The beauty of using film was that it was pure alchemy. You shot your film based on what your vision was at the time and you most likely only got one chance at getting things right due to the restrictions of available frames (24 or 36, since nobody used 12-exposure rolls). You had no idea what the results would be until you got them back in an hour or week or whatever time-frame you chose. As the filter example above clearly indicates, getting a good shot on film required a lot of work and quick thinking. It’s nothing like it is today, where you can just take another shot if the first one wasn’t any good.

How do you manage your digital photos?
I have a few backup methods for my digital photos. For ones I shoot with my DSLR, I back them up to my external drive and burn them to DVD so that I have at least two copies. I name the folder with the date I transferred them plus the event/location: “2015-04-02 Knott’s Berry Farm” or whatever.
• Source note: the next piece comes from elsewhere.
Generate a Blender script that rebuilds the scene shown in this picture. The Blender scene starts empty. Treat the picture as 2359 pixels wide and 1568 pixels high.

This method, of course, does no good if the house should burn down and both copies went with it. (I really should hand over the DVDs to the in-laws to be safe.)

As for those taken with my phone, since they seem to be more personal and require more attention, I wait until I reach a certain threshold then back them up the same way but also put them on my private Google Photos account so that I can access them whenever I need to. For DSLR shots that I want to share online, I drag a copy into Dropbox then download it to my phone. Dropbox is great for sharing data but horrible for managing photos. Google Photos is pretty amazing and does an excellent job organizing them, plus unlimited storage. Can’t beat it.

Okay. That should do it. While shooting digital is fun, most people today don’t even know what they are missing with film cameras. Use one for a day to understand and appreciate what us old[er] folk lived through — and how much we liked it.